On Friday, April 8, 2011, Senators Sherrod Brown (D-Ohio), Tom Harkin (D-Iowa), and Richard Blumenthal (D-Conn.) introduced the Payroll Fraud Prevention Act (S. 770), a trimmed-down version of the Employee Misclassification Prevention Act bill that was introduced into both houses of Congress a year ago. Taking a cue from state legislators that have labeled new state laws involving wage violations as a form of “payroll theft,” the sponsors of the bill characterize misclassification of employees as a form of “payroll fraud.”

The bill, if enacted, would expand the federal Fair Labor Standards Act (which currently addresses minimum wage, overtime, and child labor laws) to cover misclassification of employees as independent contractors. It would create a new definition of workers called “non-employees,” impose upon businesses the obligation to provide a classification notice for both “non-employees” and “employees,” make the misclassification of “employees” as “non-employees” a new labor law offense, and expose businesses to fines of up to $5,000 per worker for each violation of the law.

Unlike last year’s bill introducing the Employee Misclassification Prevention Act (EMPA), this proposed legislation would not impose new recordkeeping requirements upon businesses, thereby removing one of the more objectionable provisions of EMPA.

The purposes of the Payroll Fraud Prevention Act were detailed in a press release issued Monday, April 11, 2011 by one of the co-sponsors, Senator Brown. He characterized companies that misclassify employees as “cheating workers . . . and other businesses that play by the rules.” He also focused on the effect of misclassification on the “tax gap” that both the federal and state governments have been experiencing,” saying the bill will “relieve the burden on American taxpayers who foot the bill when businesses [misclassify their workers].”

Although the bill seeks to crack down on misclassification, nothing in the Payroll Fraud Prevention Act would prohibit businesses from continuing to use independent contractors that are properly classified as such; it only prohibits companies from misclassifying workers as independent contractors when such workers are really “employees.”

Nonetheless, all businesses would be affected by the Payroll Fraud Prevention Act, because it imposes a notice requirement upon every company that uses either employees or independent contractors. Further, any business that fails to provide the required notice would be subject to heavy fines, even if its independent contractors are properly classified or if it uses no independent contractors.

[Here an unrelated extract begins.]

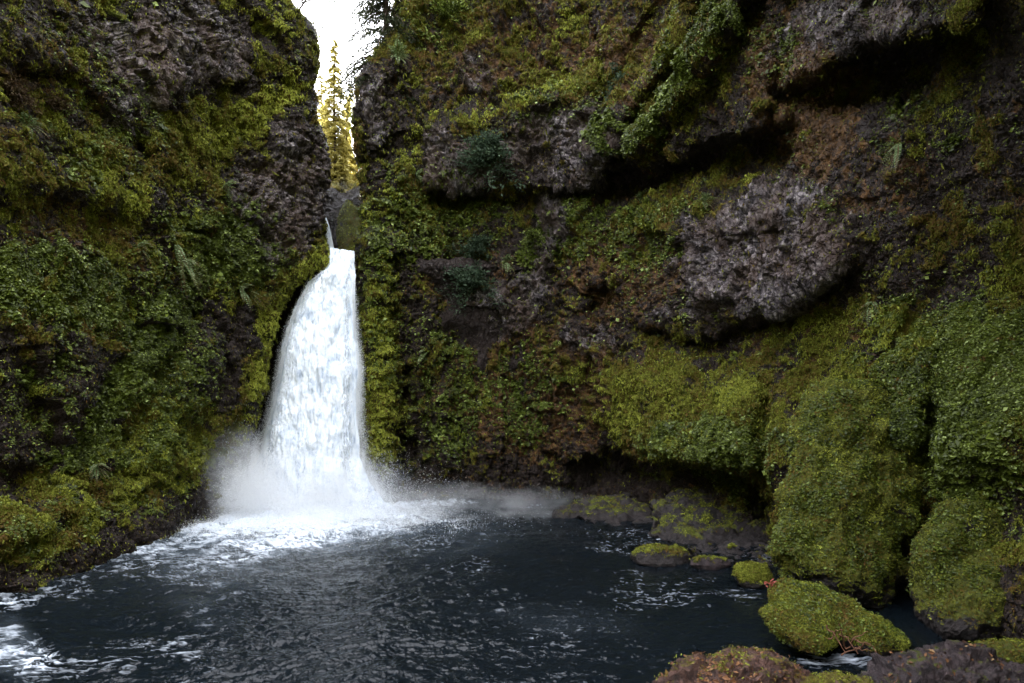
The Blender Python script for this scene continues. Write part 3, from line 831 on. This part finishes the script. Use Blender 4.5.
wp = W * np.array([0.55, 1.25, 1]) + fbm(W, 0.5, 3, 15)[..., None] * 1.2
fil = np.clip(1 - np.abs(fbm(wp, 0.9, 4, 61, 0.6)) * 9, 0, 1) * 0.7 + np.clip(1 - np.abs(fbm(wp, 2.2, 3, 63, 0.6)) * 8, 0, 1) * 0.5
c3 = fbm(W, 0.35, 3, 16)
z = (c1 - 0.5) * 0.20 + (c2 - 0.5) * 0.10 + c3 * 0.35 + fil * 0.05
z = z * agit + near * (0.15 + fbm(W, 0.7, 4, 19, 0.6) * 0.6)
W[..., 2] = z
side_l = paint(WX, WY, [(15, 655, 30, 24, 20, .42), (5, 625, 22, 10, 0, .2), (60, 560, 120, 10, -10, .16), (250, 570, 50, 30, 0, .12), (300, 530, 110, 22, 0, .42), (255, 545, 110, 26, -8, .22), (370, 520, 70, 20, 0, .3), (190, 535, 90, 12, -12, .28), (200, 590, 50, 30, 40, .12), (560, 620, 100, 16, 5, .05), (440, 540, 70, 16, 0, .10)])
chute = paint(WX, WY, [(838, 660, 44, 7, 3, .75), (805, 650, 20, 6, 25, .45), (745, 592, 22, 9, 5, .38), (655, 538, 10, 5, 10, .5), (630, 500, 12, 4, 10, .3)])
patch = fbm(W, 0.16, 3, 25)
side_l = side_l * np.clip(0.6 + 1.6 * fbm(W, 0.5, 4, 44, 0.6), 0, 1.6)
shore = np.clip(0.6 + patch * 3.2, 0, 1.9)
grain = fbm(W * np.array([0.6, 1.3, 1]), 2.4, 4, 28, 0.65)
leftrun = np.exp(-(polyd(WX, WY, [(300, 520), (200, 535), (100, 560), (-60, 610)]) / 26) ** 2) + 0.4 * np.exp(-(polyd(WX, WY, [(290, 520), (225, 570), (190, 640), (170, 700)]) / 34) ** 2)
foam = np.exp(-(r / 8.5) ** 2) * 1.0 + np.exp(-(r / 14.0) ** 2) * (0.28 + grain * 0.9) + fil * shore * (0.24 + 0.42 * np.exp(-(r / 20) ** 2) + 0.55 * leftrun) + leftrun * (0.12 + grain * 0.8)
foam += paint(WX, WY, [(18, 652, 38, 26, 20, 1), (70, 665, 60, 12, 5, .4)]) * np.clip(fil * 0.5 + grain * 0.7, 0, 0.6)
foam += side_l * 0.45 + chute * 0.8 + grain * 0.10 - 0.02
foam += chute * (np.clip(fbm(W * np.array([0.5, 2.2, 1]), 1.6, 4, 66, 0.6) * 2.2 + 0.1, -0.6, 1.2) - 0.62)

aer = np.clip(np.exp(-(r / 13) ** 2) * 1.3 + side_l, 0, 1)
water = mesh_obj('pool', W, grid_faces(*WX.shape, flip=True), mat_water(), attrs={'foam': foam.ravel(), 'aerated': aer.ravel()})
tag(water, 'dark choppy plunge pool water streaked with white foam', 'water', kind='structure')

# ground: one sheet to the horizon, dug out under the pool, rising to the bank under the viewpoint
gx = np.concatenate([-np.geomspace(900, 30, 40), np.linspace(-29, 29, 160), np.geomspace(30, 900, 40)])
gy = np.concatenate([-np.geomspace(900, 12, 40), np.linspace(-11, 62, 190), np.geomspace(63, 1200, 30)])
GX, GY = np.meshgrid(gx, gy)
gz = np.full(GX.shape, -2.5)
bank = 4.3 - 7.2 * sstep(1.5, 11.0, GY)
gz = np.maximum(gz, bank)
gz = np.where(GY < 2, 4.3, gz)
gz += 34 * sstep(-22, -80, GY) + 65 * sstep(11, 30, GX) * sstep(17, 9, GY) + 30 * sstep(-18, -45, GX) * sstep(14, 2, GY) + 3.5 * sstep(6, 12, GX) * sstep(14, 7, GY)  # unseen slopes behind and to the right, raised to block sky light
G = np.stack([GX, GY, gz], -1)
G[..., 2] += fbm(G, 0.35, 4, 2) * 0.5 + 3 * fbm(G, 0.03, 3, 3) * sstep(-20, -60, GY)
tag(mesh_obj('ground', G, grid_faces(*GX.shape), M_BED, attrs={'moss': (sstep(0.5, 2.5, G[..., 2]) * 0.8).ravel()}),
    'stony ground under the pool and along the near bank, with added unseen slopes', 'ground', kind='structure')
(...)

If enacted into law as drafted, the Payroll Fraud Prevention Act would:

– expand the Fair Labor Standards Act to cover “non-employees” who perform labor or services for businesses, even if the “non-employees” are properly classified as independent contractors;

pierce the so-called “corporate veil” by including in the definition of “non-employees” those who provide services through a corporation or LLC, if they are required to create or maintain such entities as a “condition for the provision of such labor or services”;

– add a new provision making it a “special prohibited act” under federal law to “wrongfully classify an employee as a non-employee”;

– require every business to provide a prescribed written notice to all workers performing labor or services, notifying them that they have been classified by the business either “as an employee or non-employee,” directing them to a U.S. Department of Labor website for further information about the rights of employees under the law, and informing them to contact the Labor Department if they “suspect [they] have been misclassified”;

– impose upon businesses a penalty of $1,100 up to $5,000 per worker for a violation of the notice requirements or for misclassifying an “employee” as a “non-employee”;

create a presumption that a “non-employee” is an “employee” if the business fails to provide the worker with the prescribed notice at the time the “non-employee” begins providing services; and

– impose triple damages for willful violations of the minimum wage or overtime laws where the employer has misclassified the worker.

In addition, the Payroll Fraud Prevention Act would direct the Secretary of Labor to establish a misclassification website; impose additional penalties upon employers that misclassify employees for unemployment compensation purposes; authorize the Department of Labor to report misclassification information to the IRS; and direct the Labor Department to conduct “targeted audits” of certain industries “with frequent incidence of misclassifying employees as non-employees.”

The introduction of this bill is consistent with the national labor policy of the Obama Administration. Under the last-minute budget compromise reached by the President and Congress on April 8, 2011, commonly referred to as the “Continuing Resolution,” no less than $21.3 million is to be funded to the Secretary of Labor to continue “initiatives related to the identification and prevention of worker misclassification.”